Date: Tuesday, April 06 @ 15:05:33 CDT
Topic: Politics

The Lincoln chapter of the organization Bread for the World provided one of the many questionnaires to which I was obliged to respond as a candidate for public office. Their 48,000 members, "people of faith" will get my responses in their organization's publications. All of the voters in my district are entitled, I feel, to see my responses and such are presented here. I'm Bob Van Valkenburg, Candidate for Nebraska 1st Congressional seat sharing my thoughts with you.

Census Bureau data released last fall indicates that poverty in the United States continued to climb in 2002. About 1.7 million more people in the U.S. became poor as median household cash income declined by nearly $500. In all, 34.6 million people in America, including 12.1 million children, lived below the federal threshold for poverty. The Economic Research Service of the USDA has reported that in the year 2002 10.8% of U.S. households were "Food Insecure", and 3.3% were "Food Insecure with Hunger".

1. How should Congress respond to the increase in poverty in the United States?

Response: I believe the first step is reaching an accurate definition of "poverty." I do not believe the current definition used by the USDA is even close to accurate. One important step to allow some to regain dignity, is to provide jobs, public if necessary, so as to promote independence. I would not only support, but initiate legislation to do away with food stamps and other means of public support and create a debit card system which would be useable by recipients in all approved stores FOR FOOD AND ITEMS OF NECESSITY ONLY. Junk food, alcohol, cigarettes and the like could be "coded out" and the new debit card would not pay for such. Each month, the "recipient" would have his or her account credited with the new month allocations.

2. Federal nutrition programs include the School Lunch Program, School Breakfast Program, Summer Food Service Program, and the Food Stamp Program. The proposed federal budget for 2005 indicates very small increases in funding for these programs. In light of the increase in U.S. poverty would you support greater funding for these programs than called for in the proposed budget?

Response: If after careful study there actually does exist an increased need, I would support greater funding.

3. With the federal government running a big deficit there will most probably be pressure on Congress during the next two years to reduce discretionary spending. If elected to Congress, would you work to protect the programs that help hungry people and poor people from being cut?

Response: Frankly, I firmly believe a large numbers of the "hungry people" and "poor people" are a long way from being such. My own mother came from a household where her father did not support his family, the boys worked at a variety of jobs and my Mom took care of the younger siblings.
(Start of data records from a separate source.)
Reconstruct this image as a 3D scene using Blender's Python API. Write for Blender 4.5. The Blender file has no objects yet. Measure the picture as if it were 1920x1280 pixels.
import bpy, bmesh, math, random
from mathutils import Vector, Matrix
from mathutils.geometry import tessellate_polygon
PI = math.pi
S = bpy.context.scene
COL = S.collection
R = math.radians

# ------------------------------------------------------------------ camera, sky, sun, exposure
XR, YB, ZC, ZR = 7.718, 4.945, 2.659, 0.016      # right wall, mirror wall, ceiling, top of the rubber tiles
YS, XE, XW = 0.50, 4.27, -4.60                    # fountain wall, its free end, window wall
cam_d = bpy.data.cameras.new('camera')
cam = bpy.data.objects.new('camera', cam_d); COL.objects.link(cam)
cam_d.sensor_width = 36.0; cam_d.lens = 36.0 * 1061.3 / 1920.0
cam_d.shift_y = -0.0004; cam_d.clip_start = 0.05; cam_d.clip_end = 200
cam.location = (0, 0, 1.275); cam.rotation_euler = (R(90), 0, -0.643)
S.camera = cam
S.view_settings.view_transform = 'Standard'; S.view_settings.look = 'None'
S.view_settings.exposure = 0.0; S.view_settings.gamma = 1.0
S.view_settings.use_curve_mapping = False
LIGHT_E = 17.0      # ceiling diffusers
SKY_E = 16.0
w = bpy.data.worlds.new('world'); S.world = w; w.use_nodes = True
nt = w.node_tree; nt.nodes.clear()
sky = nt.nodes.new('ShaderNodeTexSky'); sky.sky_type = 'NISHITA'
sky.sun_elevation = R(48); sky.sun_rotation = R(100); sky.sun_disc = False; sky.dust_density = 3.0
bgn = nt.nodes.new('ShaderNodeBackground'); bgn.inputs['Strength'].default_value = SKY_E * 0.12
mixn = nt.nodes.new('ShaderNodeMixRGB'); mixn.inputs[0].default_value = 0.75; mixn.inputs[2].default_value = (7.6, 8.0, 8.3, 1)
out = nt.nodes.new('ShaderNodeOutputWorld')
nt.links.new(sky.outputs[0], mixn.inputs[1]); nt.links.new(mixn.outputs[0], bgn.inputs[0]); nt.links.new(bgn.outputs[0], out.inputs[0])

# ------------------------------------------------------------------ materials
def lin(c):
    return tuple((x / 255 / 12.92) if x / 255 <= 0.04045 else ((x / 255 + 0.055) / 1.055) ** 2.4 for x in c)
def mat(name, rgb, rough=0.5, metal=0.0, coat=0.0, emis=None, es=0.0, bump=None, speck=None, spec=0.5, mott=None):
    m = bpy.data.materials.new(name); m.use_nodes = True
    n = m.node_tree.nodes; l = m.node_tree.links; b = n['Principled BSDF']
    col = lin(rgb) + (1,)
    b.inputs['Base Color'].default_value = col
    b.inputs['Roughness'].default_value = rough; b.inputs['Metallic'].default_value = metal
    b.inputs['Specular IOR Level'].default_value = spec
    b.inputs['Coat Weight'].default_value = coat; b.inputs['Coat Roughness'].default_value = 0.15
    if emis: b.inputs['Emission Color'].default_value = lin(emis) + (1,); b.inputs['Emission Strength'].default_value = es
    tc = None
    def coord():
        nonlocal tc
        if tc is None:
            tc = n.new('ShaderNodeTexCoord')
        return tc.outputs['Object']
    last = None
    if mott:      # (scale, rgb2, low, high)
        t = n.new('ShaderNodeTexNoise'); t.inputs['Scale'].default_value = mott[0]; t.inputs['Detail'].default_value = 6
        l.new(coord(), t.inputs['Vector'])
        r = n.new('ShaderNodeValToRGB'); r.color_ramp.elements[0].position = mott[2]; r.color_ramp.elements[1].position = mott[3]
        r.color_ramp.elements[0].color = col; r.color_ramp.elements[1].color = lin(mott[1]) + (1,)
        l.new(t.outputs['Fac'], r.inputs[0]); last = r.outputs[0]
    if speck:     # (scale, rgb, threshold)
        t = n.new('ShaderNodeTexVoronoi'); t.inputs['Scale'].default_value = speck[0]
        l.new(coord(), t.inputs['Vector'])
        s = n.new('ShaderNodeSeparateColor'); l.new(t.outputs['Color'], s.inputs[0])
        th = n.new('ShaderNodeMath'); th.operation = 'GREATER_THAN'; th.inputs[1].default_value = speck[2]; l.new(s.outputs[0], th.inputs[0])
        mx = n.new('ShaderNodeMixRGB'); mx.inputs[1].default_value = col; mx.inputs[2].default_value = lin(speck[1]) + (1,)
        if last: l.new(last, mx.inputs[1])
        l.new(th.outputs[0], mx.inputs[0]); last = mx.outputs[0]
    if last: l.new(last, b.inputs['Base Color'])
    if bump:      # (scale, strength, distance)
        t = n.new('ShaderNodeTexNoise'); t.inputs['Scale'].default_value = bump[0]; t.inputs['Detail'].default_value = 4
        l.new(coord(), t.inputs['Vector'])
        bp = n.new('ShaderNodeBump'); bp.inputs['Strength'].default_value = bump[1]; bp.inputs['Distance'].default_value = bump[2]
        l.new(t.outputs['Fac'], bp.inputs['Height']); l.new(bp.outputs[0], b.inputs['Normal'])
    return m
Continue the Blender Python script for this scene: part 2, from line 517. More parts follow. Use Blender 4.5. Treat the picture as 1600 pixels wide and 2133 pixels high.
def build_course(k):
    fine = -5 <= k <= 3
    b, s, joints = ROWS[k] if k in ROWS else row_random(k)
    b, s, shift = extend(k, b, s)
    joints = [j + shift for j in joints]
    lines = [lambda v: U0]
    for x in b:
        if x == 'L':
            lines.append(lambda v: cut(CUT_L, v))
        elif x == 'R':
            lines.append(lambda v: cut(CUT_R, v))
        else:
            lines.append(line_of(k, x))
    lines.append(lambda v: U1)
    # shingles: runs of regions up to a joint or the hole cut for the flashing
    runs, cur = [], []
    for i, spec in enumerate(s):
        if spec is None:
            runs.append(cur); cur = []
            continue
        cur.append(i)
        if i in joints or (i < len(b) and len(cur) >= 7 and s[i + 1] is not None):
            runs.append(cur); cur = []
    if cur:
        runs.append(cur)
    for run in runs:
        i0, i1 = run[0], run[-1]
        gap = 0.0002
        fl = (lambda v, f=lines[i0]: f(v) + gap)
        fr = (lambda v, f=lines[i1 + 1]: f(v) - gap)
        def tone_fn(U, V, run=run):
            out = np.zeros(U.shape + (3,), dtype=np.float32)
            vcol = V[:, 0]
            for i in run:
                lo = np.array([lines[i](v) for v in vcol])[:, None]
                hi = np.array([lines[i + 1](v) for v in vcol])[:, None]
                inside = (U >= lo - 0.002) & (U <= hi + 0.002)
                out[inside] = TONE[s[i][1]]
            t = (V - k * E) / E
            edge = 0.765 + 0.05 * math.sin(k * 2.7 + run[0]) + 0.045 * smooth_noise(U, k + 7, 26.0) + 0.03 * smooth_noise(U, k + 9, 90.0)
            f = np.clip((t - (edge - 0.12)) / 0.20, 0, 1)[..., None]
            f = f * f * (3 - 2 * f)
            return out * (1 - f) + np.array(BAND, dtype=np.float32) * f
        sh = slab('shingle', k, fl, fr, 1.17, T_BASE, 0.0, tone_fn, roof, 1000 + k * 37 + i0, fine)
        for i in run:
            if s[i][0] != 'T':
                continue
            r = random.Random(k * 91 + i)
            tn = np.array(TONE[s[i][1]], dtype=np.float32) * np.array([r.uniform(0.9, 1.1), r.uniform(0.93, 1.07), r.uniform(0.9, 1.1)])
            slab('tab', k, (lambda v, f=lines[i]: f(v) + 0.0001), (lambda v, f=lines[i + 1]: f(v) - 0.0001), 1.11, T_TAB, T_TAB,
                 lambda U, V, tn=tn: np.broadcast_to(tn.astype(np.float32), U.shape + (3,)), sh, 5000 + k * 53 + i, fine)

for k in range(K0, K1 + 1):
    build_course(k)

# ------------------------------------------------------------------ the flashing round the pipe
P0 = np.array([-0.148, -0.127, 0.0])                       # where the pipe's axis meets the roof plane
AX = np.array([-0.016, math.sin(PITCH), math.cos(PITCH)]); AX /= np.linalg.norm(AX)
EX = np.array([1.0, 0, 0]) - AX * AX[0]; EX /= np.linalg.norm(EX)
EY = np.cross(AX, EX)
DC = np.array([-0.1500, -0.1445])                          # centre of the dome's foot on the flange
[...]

AT NO TIME DID THEY EVER SEEK A HANDOUT FROM GOVERNMENT. I believe that kind of pride needs to be re-instilled in American families.

The United Nations has estimated that as many as 40 million children will be orphaned as a result of HIV/AIDS by the year 2010. In his State of the Union address of 2003 President Bush promised to spend a total of $15 billion between 2004 and 2008 for HIV/AIDS programs in Africa and the Caribbean. The President has also promised to increase development assistance to poor countries by $5 billion per year by 2006. This program, known as the Millennium Challenge Account (MCA), was established in the omnibus spending bill for 2004 that was passed and signed in January. A total of $2 billion was allocated for MCA and the HIV/AIDS program.

4. If elected will you support sufficient funding of the Emergency Plan for AIDS Relief to meet the goal of $15 billion by 2008?

Response: Not until I was fully briefed and informed and after real need was verified. While I am a compassionate person and believe we do have a responsibility to support the sick and hungry, the "outreach" should take place only after the needs of our country's own people are cared for.

5. Do you support the MCA program and if elected will you ensure that it is fully funded at $5 billion per year by 2006?

Response: Again, I will not support any program which I believe to be based upon phony or inflated figures or any that are purely "political pork" in nature. Label me as a compassionate conservative and most certainly not as a sucker for liberal bologna!